When MSPs voted last year to give gay couples the right to marry, it was one of Holyrood's finest hours.

A remarkable and profound social and cultural reform was voted through resoundingly and last Hogmanay the first couples duly took up the right to marry.

However, the change in the law has not ended the controversy over the issue. Social attitude surveys show an extraordinary turnaround in how Scots feel about gay marriage, with a majority now supporting it, but some groups are still opposed to the change, mostly on religious grounds.

It was right that the legislation should acknowledge the objections and a sensible compromise position was reached which balanced the right of gay couples to be married with freedom of conscience for religious groups. Crucially, the legislation specifically stated that religious groups would not be compelled to perform gay marriages and even if a church was in favour of doing so, individual celebrants with a personal objection would be free to opt out. This was fair and respectful towards churches and other religious groups who, on the basis of their faith, define marriage as between a man and woman.

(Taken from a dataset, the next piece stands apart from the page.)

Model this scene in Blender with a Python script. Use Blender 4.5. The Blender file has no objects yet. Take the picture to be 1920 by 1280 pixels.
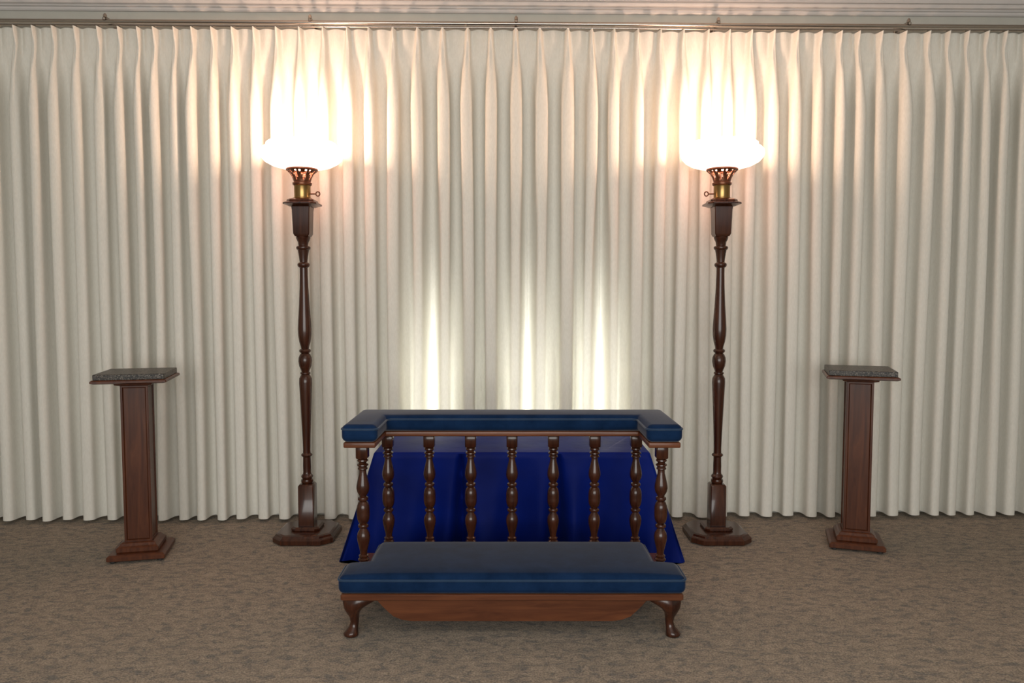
import bpy, bmesh, math, random
from mathutils import Matrix, Vector
random.seed(4)
S = bpy.context.scene
C = S.collection
try:
    S.view_settings.view_transform = 'Standard'
except Exception:
    pass

# ------------------------------------------------------------------ materials
def new_mat(name):
    m = bpy.data.materials.new(name); m.use_nodes = True
    nt = m.node_tree
    return m, nt, nt.nodes['Principled BSDF']

def ramp(nt, stops):
    r = nt.nodes.new('ShaderNodeValToRGB')
    el = r.color_ramp.elements
    while len(el) > 1: el.remove(el[-1])
    el[0].position = stops[0][0]; el[0].color = (*stops[0][1], 1)
    for p, c in stops[1:]:
        e = el.new(p); e.color = (*c, 1)
    return r

def coords(nt, scale=(1, 1, 1)):
    tc = nt.nodes.new('ShaderNodeTexCoord'); mp = nt.nodes.new('ShaderNodeMapping')
    mp.inputs['Scale'].default_value = scale
    nt.links.new(tc.outputs['Object'], mp.inputs[0])
    return mp.outputs[0]

def noise(nt, vec, scale, detail=4, rough=.5, dist=0):
    n = nt.nodes.new('ShaderNodeTexNoise')
    n.inputs['Scale'].default_value = scale; n.inputs['Detail'].default_value = detail
    n.inputs['Roughness'].default_value = rough; n.inputs['Distortion'].default_value = dist
    nt.links.new(vec, n.inputs['Vector'])
    return n.outputs['Fac']

def bump(nt, b, h, strength, dist):
    bn = nt.nodes.new('ShaderNodeBump')
    bn.inputs['Strength'].default_value = strength; bn.inputs['Distance'].default_value = dist
    nt.links.new(h, bn.inputs['Height']); nt.links.new(bn.outputs[0], b.inputs['Normal'])

def wood(name, dark, light, rough=.25, scale=(14, 14, 1.2), coat=.3):
    m, nt, b = new_mat(name)
    v = coords(nt, scale)
    f = noise(nt, v, 2.5, 6, .6, 1.2)
    r = ramp(nt, [(.3, dark), (.7, light)])
    nt.links.new(f, r.inputs[0]); nt.links.new(r.outputs[0], b.inputs['Base Color'])
    b.inputs['Roughness'].default_value = rough
    b.inputs['Specular IOR Level'].default_value = .3
    b.inputs['Coat Weight'].default_value = coat; b.inputs['Coat Roughness'].default_value = .1
    return m

WOOD = wood('mahogany', (.020, .0055, .003), (.070, .021, .009), .26)
WOODL = wood('mahogany_plain', (.070, .020, .008), (.15, .048, .018), .35, (1.2, 14, 14), .15)
WOODP = wood('mahogany_column', (.045, .012, .0055), (.105, .032, .0125), .38, (14, 14, 1.2), .12)

def velvet(name, c1, c2, sheen):
    m, nt, b = new_mat(name)
    v = coords(nt)
    f = noise(nt, v, 9, 6, .7)
    r = ramp(nt, [(.3, c1), (.7, c2)])
    nt.links.new(f, r.inputs[0]); nt.links.new(r.outputs[0], b.inputs['Base Color'])
    b.inputs['Roughness'].default_value = .9
    b.inputs['Specular IOR Level'].default_value = .05
    b.inputs['Sheen Weight'].default_value = sheen
    b.inputs['Sheen Roughness'].default_value = .35
    b.inputs['Sheen Tint'].default_value = (.74, .68, .66, 1)
    bump(nt, b, noise(nt, v, 500, 2), .3, .001)
    return m
VELVET = velvet('blue_velvet', (.003, .013, .040), (.008, .026, .075), .30)
PIPING = velvet('piping_velvet', (.02, .04, .08), (.03, .055, .10), .4)

m, nt, b = new_mat('blue_cloth'); CLOTH = m
v = coords(nt)
r = ramp(nt, [(.3, (.0004, .006, .095)), (.7, (.0007, .011, .160))])
nt.links.new(noise(nt, v, 4, 3), r.inputs[0]); nt.links.new(r.outputs[0], b.inputs['Base Color'])
b.inputs['Roughness'].default_value = .55; b.inputs['Specular IOR Level'].default_value = .10
b.inputs['Sheen Weight'].default_value = .05; b.inputs['Sheen Tint'].default_value = (.2, .35, 1, 1)
bump(nt, b, noise(nt, v, 7, 3), .25, .02)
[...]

However, even this legal protection does not appear to have assuaged the fears of the Church of Scotland, which in a new report, has raised the concern that ministers could be sued for refusing to marry gay couples. The report by the Legal Questions Committee warns that the church could be vulnerable to legal challenge on the grounds of discrimination under Articles 12 and 14 of the European Convention of Human Rights, which protect the right to marry and prohibit discrimination on the grounds of sexual orientation.

The fact that the report discusses the possibility of the church avoiding being forced to perform gay marriages under the European |Convention by pulling out of marriages to is a measure of how profound the Church of Scotland's objection to gay marriage. But it is unlikely that the Convention could ever be used in this way, not least because Article 9 protects the freedom to practise and observe religious belief.

Religious groups in the UK have also been specifically protected from legal action by an amendment to the Equality Act 2010, which means that a church could not be sued for discrimination in the way that B&B owners such as Peter and Hazelmary Bull were when they turned away a gay couple from their establishment in Cornwall.

This legal framework was absolutely the right compromise in a difficult situation and there is no reason why it should not prove to be robust. It is perfectly natural that the Church of Scotland should remain anxious about such a fundamental change to society's norms, but it should also realise that everything has been done to accommodate it. Gay couples who wish to do so are now finally able to marry in the way that heterosexual couples can, but religious celebrants with a deeply held objection to gay marriage can also feel secure in the knowledge that they will not be compelled to act against their faith.